## PROBLEM REQUIREMENTS
Write the material out again in full, exactly.

## INFORMATION PROVIDED

################

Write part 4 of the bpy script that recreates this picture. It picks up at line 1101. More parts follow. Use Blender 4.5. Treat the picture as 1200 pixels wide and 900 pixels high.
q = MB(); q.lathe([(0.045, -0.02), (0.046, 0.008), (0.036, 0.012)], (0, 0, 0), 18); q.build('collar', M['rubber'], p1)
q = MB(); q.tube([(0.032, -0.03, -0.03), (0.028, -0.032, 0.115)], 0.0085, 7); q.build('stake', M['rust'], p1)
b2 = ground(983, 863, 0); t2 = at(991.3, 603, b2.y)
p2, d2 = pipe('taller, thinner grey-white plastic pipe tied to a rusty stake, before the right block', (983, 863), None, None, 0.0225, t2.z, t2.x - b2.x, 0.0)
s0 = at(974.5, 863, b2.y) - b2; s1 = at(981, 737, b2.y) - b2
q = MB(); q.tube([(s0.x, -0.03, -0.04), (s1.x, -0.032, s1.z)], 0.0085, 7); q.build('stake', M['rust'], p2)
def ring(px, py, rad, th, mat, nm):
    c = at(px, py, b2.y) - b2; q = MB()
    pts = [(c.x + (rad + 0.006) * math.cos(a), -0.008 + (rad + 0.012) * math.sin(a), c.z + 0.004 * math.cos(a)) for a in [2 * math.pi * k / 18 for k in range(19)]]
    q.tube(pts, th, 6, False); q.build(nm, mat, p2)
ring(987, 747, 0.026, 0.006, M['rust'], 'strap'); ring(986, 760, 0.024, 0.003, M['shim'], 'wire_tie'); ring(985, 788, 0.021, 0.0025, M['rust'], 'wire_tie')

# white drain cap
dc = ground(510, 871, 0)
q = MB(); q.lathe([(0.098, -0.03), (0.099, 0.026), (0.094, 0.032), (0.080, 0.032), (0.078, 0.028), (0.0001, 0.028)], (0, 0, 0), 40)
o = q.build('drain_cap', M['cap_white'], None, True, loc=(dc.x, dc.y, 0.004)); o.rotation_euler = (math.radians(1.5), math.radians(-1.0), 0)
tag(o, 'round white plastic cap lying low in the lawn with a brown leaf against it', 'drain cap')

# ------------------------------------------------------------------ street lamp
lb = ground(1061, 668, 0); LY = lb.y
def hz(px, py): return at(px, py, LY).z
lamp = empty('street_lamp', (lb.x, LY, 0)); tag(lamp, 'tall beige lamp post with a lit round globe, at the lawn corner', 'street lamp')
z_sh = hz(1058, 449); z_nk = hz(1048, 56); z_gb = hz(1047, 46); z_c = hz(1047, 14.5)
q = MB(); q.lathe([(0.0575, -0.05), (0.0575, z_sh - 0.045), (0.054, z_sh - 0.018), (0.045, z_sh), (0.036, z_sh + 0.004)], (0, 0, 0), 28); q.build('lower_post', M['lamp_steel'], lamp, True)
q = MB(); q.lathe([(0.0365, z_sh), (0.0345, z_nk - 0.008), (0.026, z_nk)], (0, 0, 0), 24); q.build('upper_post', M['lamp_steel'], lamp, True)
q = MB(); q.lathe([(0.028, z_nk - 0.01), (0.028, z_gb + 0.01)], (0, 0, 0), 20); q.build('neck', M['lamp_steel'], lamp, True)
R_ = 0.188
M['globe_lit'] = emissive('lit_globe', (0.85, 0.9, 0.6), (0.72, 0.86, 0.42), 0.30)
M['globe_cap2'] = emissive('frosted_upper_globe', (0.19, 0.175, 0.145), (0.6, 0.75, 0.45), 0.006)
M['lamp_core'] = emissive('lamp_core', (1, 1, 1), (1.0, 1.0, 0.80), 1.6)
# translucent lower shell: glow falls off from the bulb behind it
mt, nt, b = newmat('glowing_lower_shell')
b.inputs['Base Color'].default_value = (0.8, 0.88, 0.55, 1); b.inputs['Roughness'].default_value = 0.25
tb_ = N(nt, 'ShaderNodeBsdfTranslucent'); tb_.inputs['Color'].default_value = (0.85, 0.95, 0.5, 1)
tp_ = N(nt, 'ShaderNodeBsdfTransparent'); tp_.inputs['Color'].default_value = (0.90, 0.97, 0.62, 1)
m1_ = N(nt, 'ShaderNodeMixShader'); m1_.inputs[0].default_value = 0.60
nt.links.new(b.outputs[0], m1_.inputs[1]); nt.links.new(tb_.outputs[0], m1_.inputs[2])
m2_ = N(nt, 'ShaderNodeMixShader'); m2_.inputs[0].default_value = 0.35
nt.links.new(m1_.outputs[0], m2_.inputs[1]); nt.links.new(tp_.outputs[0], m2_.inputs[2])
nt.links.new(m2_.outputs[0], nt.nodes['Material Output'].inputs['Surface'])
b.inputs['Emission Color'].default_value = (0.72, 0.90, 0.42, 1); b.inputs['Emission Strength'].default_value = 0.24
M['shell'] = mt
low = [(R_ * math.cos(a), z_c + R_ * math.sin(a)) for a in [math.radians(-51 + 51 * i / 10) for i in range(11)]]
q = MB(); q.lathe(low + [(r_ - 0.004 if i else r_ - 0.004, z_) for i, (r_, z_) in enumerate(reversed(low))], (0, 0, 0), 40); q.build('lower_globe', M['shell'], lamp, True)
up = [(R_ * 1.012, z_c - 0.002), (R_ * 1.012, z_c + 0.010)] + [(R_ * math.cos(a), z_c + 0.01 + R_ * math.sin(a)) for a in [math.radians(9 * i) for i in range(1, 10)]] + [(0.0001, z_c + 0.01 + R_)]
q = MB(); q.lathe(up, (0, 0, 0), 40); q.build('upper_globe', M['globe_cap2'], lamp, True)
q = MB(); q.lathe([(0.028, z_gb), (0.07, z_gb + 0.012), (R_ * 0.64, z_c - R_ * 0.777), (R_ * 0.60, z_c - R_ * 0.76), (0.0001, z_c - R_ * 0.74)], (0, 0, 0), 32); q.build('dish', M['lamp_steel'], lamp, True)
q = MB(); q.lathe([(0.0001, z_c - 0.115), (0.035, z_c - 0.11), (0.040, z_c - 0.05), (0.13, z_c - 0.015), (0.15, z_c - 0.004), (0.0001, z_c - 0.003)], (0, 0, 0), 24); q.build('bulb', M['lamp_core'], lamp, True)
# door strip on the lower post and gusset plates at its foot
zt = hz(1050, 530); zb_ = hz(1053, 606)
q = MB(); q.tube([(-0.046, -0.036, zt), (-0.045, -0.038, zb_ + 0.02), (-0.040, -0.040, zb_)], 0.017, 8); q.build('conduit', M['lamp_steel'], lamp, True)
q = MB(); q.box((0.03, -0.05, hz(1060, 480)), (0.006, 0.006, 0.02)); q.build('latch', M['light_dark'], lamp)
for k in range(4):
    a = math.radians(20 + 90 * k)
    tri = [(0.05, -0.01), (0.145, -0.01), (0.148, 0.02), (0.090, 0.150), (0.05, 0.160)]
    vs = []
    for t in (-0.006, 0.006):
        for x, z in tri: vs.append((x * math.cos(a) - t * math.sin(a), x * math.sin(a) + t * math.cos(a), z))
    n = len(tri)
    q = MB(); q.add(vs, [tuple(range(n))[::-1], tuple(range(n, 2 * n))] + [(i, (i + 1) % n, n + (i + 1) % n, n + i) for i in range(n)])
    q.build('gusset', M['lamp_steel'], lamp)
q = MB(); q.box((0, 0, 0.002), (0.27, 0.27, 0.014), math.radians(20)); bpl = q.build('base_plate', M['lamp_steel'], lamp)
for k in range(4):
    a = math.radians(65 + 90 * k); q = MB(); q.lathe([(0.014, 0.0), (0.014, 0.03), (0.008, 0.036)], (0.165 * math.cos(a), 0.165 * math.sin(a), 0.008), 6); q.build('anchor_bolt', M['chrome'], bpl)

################

## EXERCISE OUTPUT
Write part 4 of the bpy script that recreates this picture. It picks up at line 1101. More parts follow. Use Blender 4.5. Treat the picture as 1200 pixels wide and 900 pixels high.
q = MB(); q.lathe([(0.045, -0.02), (0.046, 0.008), (0.036, 0.012)], (0, 0, 0), 18); q.build('collar', M['rubber'], p1)
q = MB(); q.tube([(0.032, -0.03, -0.03), (0.028, -0.032, 0.115)], 0.0085, 7); q.build('stake', M['rust'], p1)
b2 = ground(983, 863, 0); t2 = at(991.3, 603, b2.y)
p2, d2 = pipe('taller, thinner grey-white plastic pipe tied to a rusty stake, before the right block', (983, 863), None, None, 0.0225, t2.z, t2.x - b2.x, 0.0)
s0 = at(974.5, 863, b2.y) - b2; s1 = at(981, 737, b2.y) - b2
q = MB(); q.tube([(s0.x, -0.03, -0.04), (s1.x, -0.032, s1.z)], 0.0085, 7); q.build('stake', M['rust'], p2)
def ring(px, py, rad, th, mat, nm):
    c = at(px, py, b2.y) - b2; q = MB()
    pts = [(c.x + (rad + 0.006) * math.cos(a), -0.008 + (rad + 0.012) * math.sin(a), c.z + 0.004 * math.cos(a)) for a in [2 * math.pi * k / 18 for k in range(19)]]
    q.tube(pts, th, 6, False); q.build(nm, mat, p2)
ring(987, 747, 0.026, 0.006, M['rust'], 'strap'); ring(986, 760, 0.024, 0.003, M['shim'], 'wire_tie'); ring(985, 788, 0.021, 0.0025, M['rust'], 'wire_tie')

# white drain cap
dc = ground(510, 871, 0)
q = MB(); q.lathe([(0.098, -0.03), (0.099, 0.026), (0.094, 0.032), (0.080, 0.032), (0.078, 0.028), (0.0001, 0.028)], (0, 0, 0), 40)
o = q.build('drain_cap', M['cap_white'], None, True, loc=(dc.x, dc.y, 0.004)); o.rotation_euler = (math.radians(1.5), math.radians(-1.0), 0)
tag(o, 'round white plastic cap lying low in the lawn with a brown leaf against it', 'drain cap')

# ------------------------------------------------------------------ street lamp
lb = ground(1061, 668, 0); LY = lb.y
def hz(px, py): return at(px, py, LY).z
lamp = empty('street_lamp', (lb.x, LY, 0)); tag(lamp, 'tall beige lamp post with a lit round globe, at the lawn corner', 'street lamp')
z_sh = hz(1058, 449); z_nk = hz(1048, 56); z_gb = hz(1047, 46); z_c = hz(1047, 14.5)
q = MB(); q.lathe([(0.0575, -0.05), (0.0575, z_sh - 0.045), (0.054, z_sh - 0.018), (0.045, z_sh), (0.036, z_sh + 0.004)], (0, 0, 0), 28); q.build('lower_post', M['lamp_steel'], lamp, True)
q = MB(); q.lathe([(0.0365, z_sh), (0.0345, z_nk - 0.008), (0.026, z_nk)], (0, 0, 0), 24); q.build('upper_post', M['lamp_steel'], lamp, True)
q = MB(); q.lathe([(0.028, z_nk - 0.01), (0.028, z_gb + 0.01)], (0, 0, 0), 20); q.build('neck', M['lamp_steel'], lamp, True)
R_ = 0.188
M['globe_lit'] = emissive('lit_globe', (0.85, 0.9, 0.6), (0.72, 0.86, 0.42), 0.30)
M['globe_cap2'] = emissive('frosted_upper_globe', (0.19, 0.175, 0.145), (0.6, 0.75, 0.45), 0.006)
M['lamp_core'] = emissive('lamp_core', (1, 1, 1), (1.0, 1.0, 0.80), 1.6)
# translucent lower shell: glow falls off from the bulb behind it
mt, nt, b = newmat('glowing_lower_shell')
b.inputs['Base Color'].default_value = (0.8, 0.88, 0.55, 1); b.inputs['Roughness'].default_value = 0.25
tb_ = N(nt, 'ShaderNodeBsdfTranslucent'); tb_.inputs['Color'].default_value = (0.85, 0.95, 0.5, 1)
tp_ = N(nt, 'ShaderNodeBsdfTransparent'); tp_.inputs['Color'].default_value = (0.90, 0.97, 0.62, 1)
m1_ = N(nt, 'ShaderNodeMixShader'); m1_.inputs[0].default_value = 0.60
nt.links.new(b.outputs[0], m1_.inputs[1]); nt.links.new(tb_.outputs[0], m1_.inputs[2])
m2_ = N(nt, 'ShaderNodeMixShader'); m2_.inputs[0].default_value = 0.35
nt.links.new(m1_.outputs[0], m2_.inputs[1]); nt.links.new(tp_.outputs[0], m2_.inputs[2])
nt.links.new(m2_.outputs[0], nt.nodes['Material Output'].inputs['Surface'])
b.inputs['Emission Color'].default_value = (0.72, 0.90, 0.42, 1); b.inputs['Emission Strength'].default_value = 0.24
M['shell'] = mt
low = [(R_ * math.cos(a), z_c + R_ * math.sin(a)) for a in [math.radians(-51 + 51 * i / 10) for i in range(11)]]
q = MB(); q.lathe(low + [(r_ - 0.004 if i else r_ - 0.004, z_) for i, (r_, z_) in enumerate(reversed(low))], (0, 0, 0), 40); q.build('lower_globe', M['shell'], lamp, True)
up = [(R_ * 1.012, z_c - 0.002), (R_ * 1.012, z_c + 0.010)] + [(R_ * math.cos(a), z_c + 0.01 + R_ * math.sin(a)) for a in [math.radians(9 * i) for i in range(1, 10)]] + [(0.0001, z_c + 0.01 + R_)]
q = MB(); q.lathe(up, (0, 0, 0), 40); q.build('upper_globe', M['globe_cap2'], lamp, True)
q = MB(); q.lathe([(0.028, z_gb), (0.07, z_gb + 0.012), (R_ * 0.64, z_c - R_ * 0.777), (R_ * 0.60, z_c - R_ * 0.76), (0.0001, z_c - R_ * 0.74)], (0, 0, 0), 32); q.build('dish', M['lamp_steel'], lamp, True)
q = MB(); q.lathe([(0.0001, z_c - 0.115), (0.035, z_c - 0.11), (0.040, z_c - 0.05), (0.13, z_c - 0.015), (0.15, z_c - 0.004), (0.0001, z_c - 0.003)], (0, 0, 0), 24); q.build('bulb', M['lamp_core'], lamp, True)
# door strip on the lower post and gusset plates at its foot
zt = hz(1050, 530); zb_ = hz(1053, 606)
q = MB(); q.tube([(-0.046, -0.036, zt), (-0.045, -0.038, zb_ + 0.02), (-0.040, -0.040, zb_)], 0.017, 8); q.build('conduit', M['lamp_steel'], lamp, True)
q = MB(); q.box((0.03, -0.05, hz(1060, 480)), (0.006, 0.006, 0.02)); q.build('latch', M['light_dark'], lamp)
for k in range(4):
    a = math.radians(20 + 90 * k)
    tri = [(0.05, -0.01), (0.145, -0.01), (0.148, 0.02), (0.090, 0.150), (0.05, 0.160)]
    vs = []
    for t in (-0.006, 0.006):
        for x, z in tri: vs.append((x * math.cos(a) - t * math.sin(a), x * math.sin(a) + t * math.cos(a), z))
    n = len(tri)
    q = MB(); q.add(vs, [tuple(range(n))[::-1], tuple(range(n, 2 * n))] + [(i, (i + 1) % n, n + (i + 1) % n, n + i) for i in range(n)])
    q.build('gusset', M['lamp_steel'], lamp)
q = MB(); q.box((0, 0, 0.002), (0.27, 0.27, 0.014), math.radians(20)); bpl = q.build('base_plate', M['lamp_steel'], lamp)
for k in range(4):
    a = math.radians(65 + 90 * k); q = MB(); q.lathe([(0.014, 0.0), (0.014, 0.03), (0.008, 0.036)], (0.165 * math.cos(a), 0.165 * math.sin(a), 0.008), 6); q.build('anchor_bolt', M['chrome'], bpl)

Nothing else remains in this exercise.